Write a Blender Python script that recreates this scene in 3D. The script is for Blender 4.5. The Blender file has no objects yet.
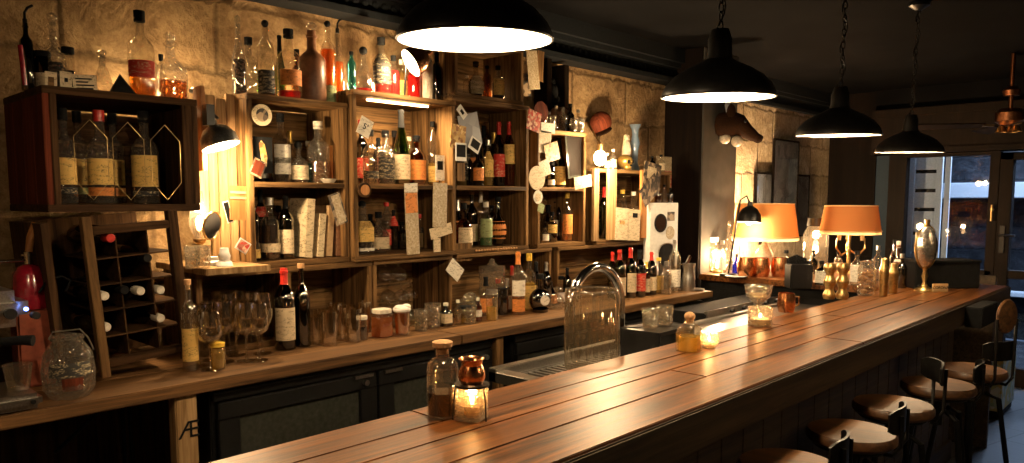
import bpy, bmesh, math, random
from mathutils import Vector, Matrix
random.seed(11)
SC = bpy.context.scene
C = SC.collection
PI = math.pi
# ------------------------------------------------------------------ camera model (the place is surveyed from it once)
ALPHA = math.radians(43.6); PITCH = math.radians(5.33); FPX = 750.0; PX0, PY0 = 512.0, 270.0; EYE = 1.6
F = Vector((math.cos(ALPHA)*math.cos(PITCH), math.sin(ALPHA)*math.cos(PITCH), -math.sin(PITCH)))
R = Vector((math.sin(ALPHA), -math.cos(ALPHA), 0))
U = R.cross(F)
def ray(px, py): return F*FPX + R*(px-PX0) - U*(py-PY0)
def atY(px, py, Y):
    r = ray(px, py); k = Y/r.y; return r.x*k, EYE+r.z*k
def atX(px, py, X):
    r = ray(px, py); k = X/r.x; return r.y*k, EYE+r.z*k
def atZ(px, py, Z):
    r = ray(px, py); k = (Z-EYE)/r.z; return r.x*k, r.y*k
def mpp(x, y, z): return (Vector((x, y, z-EYE)).dot(F))/FPX      # metres per pixel there
cd = bpy.data.cameras.new('camera'); cam = bpy.data.objects.new('camera', cd); C.objects.link(cam)
cd.sensor_fit = 'HORIZONTAL'; cd.sensor_width = 36.0; cd.lens = FPX*36.0/1024.0
cd.shift_y = (PY0-231.5)/1024.0; cd.clip_start = 0.02
rot = Matrix((R, U, -F)).transposed()
cam.matrix_world = Matrix.Translation((0, 0, EYE)) @ rot.to_4x4()
SC.camera = cam
# ------------------------------------------------------------------ materials
def new_mat(name):
    m = bpy.data.materials.new(name); m.use_nodes = True
    nt = m.node_tree; nt.nodes.clear()
    out = nt.nodes.new('ShaderNodeOutputMaterial'); return m, nt, out
def N(nt, t, **kw):
    n = nt.nodes.new(t)
    for k, v in kw.items():
        if k in n.inputs: n.inputs[k].default_value = v
        else: setattr(n, k, v)
    return n
def c4(c): return (c[0], c[1], c[2], 1.0)
def coords(nt, scale=(1, 1, 1), rotz=0):
    tc = nt.nodes.new('ShaderNodeTexCoord'); mp = nt.nodes.new('ShaderNodeMapping')
    mp.inputs['Scale'].default_value = scale; mp.inputs['Rotation'].default_value = (0, 0, rotz)
    nt.links.new(tc.outputs['Object'], mp.inputs['Vector']); return mp.outputs['Vector']
def ramp(nt, fac, stops):
    r = nt.nodes.new('ShaderNodeValToRGB'); nt.links.new(fac, r.inputs['Fac'])
    e = r.color_ramp.elements
    while len(e) < len(stops): e.new(0.5)
    for i, (p, c) in enumerate(stops): e[i].position = p; e[i].color = c4(c)
    return r.outputs['Color']
def plain(name, col, rough=.5, metal=0., bump=0., bscale=60., var=.25, spec=.5, coat=0.):
    m, nt, out = new_mat(name); L = nt.links.new
    b = N(nt, 'ShaderNodeBsdfPrincipled', Roughness=rough, Metallic=metal); b.inputs['Specular IOR Level'].default_value = spec
    b.inputs['Coat Weight'].default_value = coat
    v = coords(nt)
    n = N(nt, 'ShaderNodeTexNoise', Scale=bscale, Detail=4.0); L(v, n.inputs['Vector'])
    lo = tuple(c*(1-var) for c in col); hi = tuple(min(1, c*(1+var)) for c in col)
    L(ramp(nt, n.outputs['Fac'], [(.3, lo), (.7, hi)]), b.inputs['Base Color'])
    if bump:
        bp = N(nt, 'ShaderNodeBump', Strength=bump, Distance=.004); L(n.outputs['Fac'], bp.inputs['Height']); L(bp.outputs['Normal'], b.inputs['Normal'])
    L(b.outputs[0], out.inputs[0]); return m
def wood(name, c1, c2, axis='x', rough=.55, scale=1.0, bump=.25, coat=0., stain=None, spec=.4):
    m, nt, out = new_mat(name); L = nt.links.new
    s = {'x': (1.1, 24, 24), 'y': (24, 1.1, 24), 'z': (24, 24, 1.1)}[axis]
    v = coords(nt, tuple(k*scale for k in s))
    n = N(nt, 'ShaderNodeTexNoise', Scale=2.2, Detail=8.0, Roughness=.65, Distortion=.6); L(v, n.inputs['Vector'])
    n2 = N(nt, 'ShaderNodeTexNoise', Scale=.24, Detail=4.0); L(v, n2.inputs['Vector'])
    mid = tuple((a+b)/2 for a, b in zip(c1, c2))
    col = ramp(nt, n.outputs['Fac'], [(.36, c1), (.5, mid), (.64, c2)])
    mx = N(nt, 'ShaderNodeMix', data_type='RGBA', blend_type='MULTIPLY'); mx.inputs[0].default_value = .7
    L(col, mx.inputs[6]); L(ramp(nt, n2.outputs['Fac'], [(.36, (.38, .33, .28)), (.62, (1.15, 1.1, 1.05))]), mx.inputs[7])
    b = N(nt, 'ShaderNodeBsdfPrincipled'); b.inputs['Coat Weight'].default_value = coat; b.inputs['Coat Roughness'].default_value = .30; b.inputs['Specular IOR Level'].default_value = spec
    L(mx.outputs[2], b.inputs['Base Color'])
    rr = N(nt, 'ShaderNodeMapRange'); rr.inputs['To Min'].default_value = rough-.1; rr.inputs['To Max'].default_value = rough+.15
    L(n.outputs['Fac'], rr.inputs['Value']); L(rr.outputs[0], b.inputs['Roughness'])
    bp = N(nt, 'ShaderNodeBump', Strength=bump, Distance=.003); L(n.outputs['Fac'], bp.inputs['Height']); L(bp.outputs['Normal'], b.inputs['Normal'])
    L(b.outputs[0], out.inputs[0]); return m
def glass(name, tint, gloss=(1, .95, .88), rough=.028, cut=0., milk=0., milkcol=(.8, .75, .65), ior=1.5, base=.14, bump=.08):
    """thin clear or tinted glass: a tinted see-through wall with a fresnel sheen"""
    m, nt, out = new_mat(name); L = nt.links.new
    t = N(nt, 'ShaderNodeBsdfTransparent', Color=c4(tint)); g = N(nt, 'ShaderNodeBsdfGlossy', Color=c4(gloss), Roughness=rough)
    fr = N(nt, 'ShaderNodeLayerWeight', Blend=.5); mx = N(nt, 'ShaderNodeMixShader')
    pw = N(nt, 'ShaderNodeMath', operation='POWER'); pw.inputs[1].default_value = 3.2; ma = N(nt, 'ShaderNodeMath', operation='MULTIPLY_ADD'); ma.inputs[1].default_value = .80; ma.inputs[2].default_value = base
    v = coords(nt); n = N(nt, 'ShaderNodeTexNoise' if not cut else 'ShaderNodeTexVoronoi', Scale=(9. if not cut else 75.)); L(v, n.inputs['Vector'])
    bp = N(nt, 'ShaderNodeBump', Strength=(bump if not cut else cut), Distance=(.01 if not cut else .006)); L(n.outputs[0], bp.inputs['Height'])
    L(bp.outputs['Normal'], g.inputs['Normal']); L(bp.outputs['Normal'], fr.inputs['Normal'])
    L(fr.outputs['Facing'], pw.inputs[0]); L(pw.outputs[0], ma.inputs[0]); L(ma.outputs[0], mx.inputs[0]); L(t.outputs[0], mx.inputs[1]); L(g.outputs[0], mx.inputs[2])
    last = mx
    if milk:
        tr = N(nt, 'ShaderNodeBsdfTranslucent', Color=c4(milkcol)); d = N(nt, 'ShaderNodeBsdfDiffuse', Color=c4(milkcol)); a = N(nt, 'ShaderNodeMixShader'); a.inputs[0].default_value = .5
        L(tr.outputs[0], a.inputs[1]); L(d.outputs[0], a.inputs[2])
        m2 = N(nt, 'ShaderNodeMixShader'); m2.inputs[0].default_value = milk; L(mx.outputs[0], m2.inputs[1]); L(a.outputs[0], m2.inputs[2]); last = m2
    L(last.outputs[0], out.inputs[0]); return m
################
**PROBLEM**
Copy every line of the data that holds the string "objects".

**COMPLETED TASK**
Write a Blender Python script that recreates this scene in 3D. The script is for Blender 4.5. The Blender file has no objects yet.
cd = bpy.data.cameras.new('camera'); cam = bpy.data.objects.new('camera', cd); C.objects.link(cam)